Mas, pensando bem, nem mesmo a Risoluzione 72/E del 2016 diz expressamente o seguinte: “No que diz respeito à tributação para fins de imposto de renda dos clientes da Empresa, pessoas físicas que detêm bitcoins fora da atividade empresarial, observe que as transações à vista (compras e vendas) de moeda não geram lucro tributável por falta de finalidade especulativa. “
Além disso, nem a própria Agenzia delle Entrate acredita na assimilação às moedas estrangeiras, visto que para fins de monitoramento fiscal (quadro RW) as moedas virtuais são equiparadas a “outros ativos financeiros estrangeiros”, de forma que nenhuma regra sobre moedas estrangeiras se aplica neste caso, obrigando a declarar também os detidos através de operadores italianos!
Fim da história triste.
Atualização 29/11/2021
Quem segue Capaccioli no Linkedin deve ter visto o novo post dele sobre o novo D.Lgs. n. 184 del 8 novembre 2021 publicado na Gazzetta Ufficiale de 29/11/2021. O novo decreto atua a diretiva UE 2019/713 relativa a luta contra as fraudes e as falsificações de meios de pagamento diferentes do papel.

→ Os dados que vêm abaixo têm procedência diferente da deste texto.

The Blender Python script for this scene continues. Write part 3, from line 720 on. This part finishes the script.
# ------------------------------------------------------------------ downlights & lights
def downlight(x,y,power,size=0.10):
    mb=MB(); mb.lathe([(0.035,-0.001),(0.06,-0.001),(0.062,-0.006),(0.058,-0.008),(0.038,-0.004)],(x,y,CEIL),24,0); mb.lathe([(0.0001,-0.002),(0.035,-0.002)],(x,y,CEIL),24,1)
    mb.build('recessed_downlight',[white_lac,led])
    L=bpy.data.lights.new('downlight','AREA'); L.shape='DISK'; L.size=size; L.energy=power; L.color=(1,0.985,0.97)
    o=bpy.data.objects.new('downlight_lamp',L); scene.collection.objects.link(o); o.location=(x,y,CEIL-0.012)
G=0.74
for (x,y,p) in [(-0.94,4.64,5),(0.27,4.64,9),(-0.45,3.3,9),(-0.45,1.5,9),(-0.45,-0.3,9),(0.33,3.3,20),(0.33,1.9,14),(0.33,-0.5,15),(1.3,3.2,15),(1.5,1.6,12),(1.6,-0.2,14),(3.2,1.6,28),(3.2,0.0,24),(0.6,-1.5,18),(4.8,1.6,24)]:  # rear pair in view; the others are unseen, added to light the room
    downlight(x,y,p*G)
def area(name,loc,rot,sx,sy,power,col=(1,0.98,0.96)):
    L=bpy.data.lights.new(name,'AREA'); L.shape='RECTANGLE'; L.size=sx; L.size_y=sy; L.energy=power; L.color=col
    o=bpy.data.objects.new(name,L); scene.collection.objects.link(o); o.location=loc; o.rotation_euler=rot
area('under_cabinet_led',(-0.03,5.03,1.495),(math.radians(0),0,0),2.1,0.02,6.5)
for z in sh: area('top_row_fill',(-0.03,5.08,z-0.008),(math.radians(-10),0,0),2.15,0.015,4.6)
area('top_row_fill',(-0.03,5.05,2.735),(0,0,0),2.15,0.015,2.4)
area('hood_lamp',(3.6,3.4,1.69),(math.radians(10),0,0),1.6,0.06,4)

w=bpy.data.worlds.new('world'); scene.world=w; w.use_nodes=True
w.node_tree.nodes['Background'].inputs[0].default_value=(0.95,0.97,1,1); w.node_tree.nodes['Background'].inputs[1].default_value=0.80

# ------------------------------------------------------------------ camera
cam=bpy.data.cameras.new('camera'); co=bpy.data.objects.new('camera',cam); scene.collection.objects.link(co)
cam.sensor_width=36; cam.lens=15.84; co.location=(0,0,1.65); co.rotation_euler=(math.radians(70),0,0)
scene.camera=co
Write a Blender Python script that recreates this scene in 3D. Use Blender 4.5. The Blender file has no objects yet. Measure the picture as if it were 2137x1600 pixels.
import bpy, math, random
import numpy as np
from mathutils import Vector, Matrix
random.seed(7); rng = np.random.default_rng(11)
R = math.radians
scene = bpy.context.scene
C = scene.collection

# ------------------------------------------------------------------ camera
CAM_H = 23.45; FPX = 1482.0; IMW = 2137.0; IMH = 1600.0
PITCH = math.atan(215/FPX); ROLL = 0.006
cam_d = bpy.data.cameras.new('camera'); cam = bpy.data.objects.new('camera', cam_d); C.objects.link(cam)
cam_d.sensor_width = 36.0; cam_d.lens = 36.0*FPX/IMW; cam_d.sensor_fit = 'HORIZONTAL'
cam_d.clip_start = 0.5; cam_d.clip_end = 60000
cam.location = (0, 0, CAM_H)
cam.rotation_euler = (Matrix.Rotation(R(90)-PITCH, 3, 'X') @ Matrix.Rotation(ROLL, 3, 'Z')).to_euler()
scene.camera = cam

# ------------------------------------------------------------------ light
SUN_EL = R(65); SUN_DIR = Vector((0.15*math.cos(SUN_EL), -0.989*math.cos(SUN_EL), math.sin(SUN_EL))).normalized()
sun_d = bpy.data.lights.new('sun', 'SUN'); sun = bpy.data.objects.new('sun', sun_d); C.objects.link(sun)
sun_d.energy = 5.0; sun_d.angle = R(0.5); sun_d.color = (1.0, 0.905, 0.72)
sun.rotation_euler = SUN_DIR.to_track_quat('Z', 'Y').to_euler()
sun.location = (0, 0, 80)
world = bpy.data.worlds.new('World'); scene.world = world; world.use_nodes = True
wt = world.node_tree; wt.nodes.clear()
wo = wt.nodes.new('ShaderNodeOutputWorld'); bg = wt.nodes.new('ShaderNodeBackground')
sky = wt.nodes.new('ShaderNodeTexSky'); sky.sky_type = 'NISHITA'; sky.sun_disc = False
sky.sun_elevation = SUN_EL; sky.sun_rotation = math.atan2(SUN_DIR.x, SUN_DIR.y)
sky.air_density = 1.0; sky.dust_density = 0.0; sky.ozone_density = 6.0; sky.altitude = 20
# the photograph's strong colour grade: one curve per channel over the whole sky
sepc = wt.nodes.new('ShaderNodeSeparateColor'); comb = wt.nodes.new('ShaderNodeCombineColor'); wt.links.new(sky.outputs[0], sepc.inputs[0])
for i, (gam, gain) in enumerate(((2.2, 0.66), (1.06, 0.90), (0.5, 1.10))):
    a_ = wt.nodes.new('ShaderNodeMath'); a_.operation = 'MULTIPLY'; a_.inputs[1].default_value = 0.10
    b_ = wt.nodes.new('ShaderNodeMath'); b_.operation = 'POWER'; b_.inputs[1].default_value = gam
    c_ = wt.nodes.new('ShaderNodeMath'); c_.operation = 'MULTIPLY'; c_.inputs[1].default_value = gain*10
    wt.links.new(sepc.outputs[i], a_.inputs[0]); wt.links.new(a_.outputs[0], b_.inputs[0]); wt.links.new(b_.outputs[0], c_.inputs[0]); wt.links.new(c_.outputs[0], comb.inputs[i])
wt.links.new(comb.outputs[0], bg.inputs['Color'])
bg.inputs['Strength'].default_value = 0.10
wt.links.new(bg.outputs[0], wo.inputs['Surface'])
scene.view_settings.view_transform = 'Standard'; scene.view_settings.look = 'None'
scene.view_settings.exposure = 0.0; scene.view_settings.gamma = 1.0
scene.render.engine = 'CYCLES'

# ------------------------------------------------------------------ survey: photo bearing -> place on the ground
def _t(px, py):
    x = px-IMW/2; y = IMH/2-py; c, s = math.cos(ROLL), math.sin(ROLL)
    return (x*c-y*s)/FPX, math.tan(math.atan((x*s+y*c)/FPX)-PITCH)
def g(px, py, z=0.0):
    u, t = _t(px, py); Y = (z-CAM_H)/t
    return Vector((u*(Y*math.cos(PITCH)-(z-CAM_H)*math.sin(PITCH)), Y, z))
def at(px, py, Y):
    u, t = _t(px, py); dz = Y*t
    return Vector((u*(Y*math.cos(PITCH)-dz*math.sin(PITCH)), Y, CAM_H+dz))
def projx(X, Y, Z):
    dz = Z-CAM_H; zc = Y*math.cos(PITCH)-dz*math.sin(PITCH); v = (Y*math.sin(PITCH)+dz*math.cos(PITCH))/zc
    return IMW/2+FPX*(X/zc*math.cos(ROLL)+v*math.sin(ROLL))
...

O artigo 1 oferece a definição das moedas virtuais:
1. Agli effetti della legge penale si intende per:
d) «valuta virtuale» una rappresentazione di valore digitale che non e’ emessa o garantita da una banca centrale o da un ente pubblico, non e’ legata necessariamente a una valuta legalmente istituita e non possiede lo status giuridico di valuta o denaro, ma e’ accettata da persone fisiche o giuridiche come mezzo di scambio, e che puo’ essere trasferita, memorizzata e scambiata elettronicamente.
Capaccioli comenta: “Quer dizer que as moedas virtuais não possuem o status jurídico de moeda conforme as definições europeias? Por quanto tempo a Agenzia delle Entrate continuará com uma definição contrária à lei?”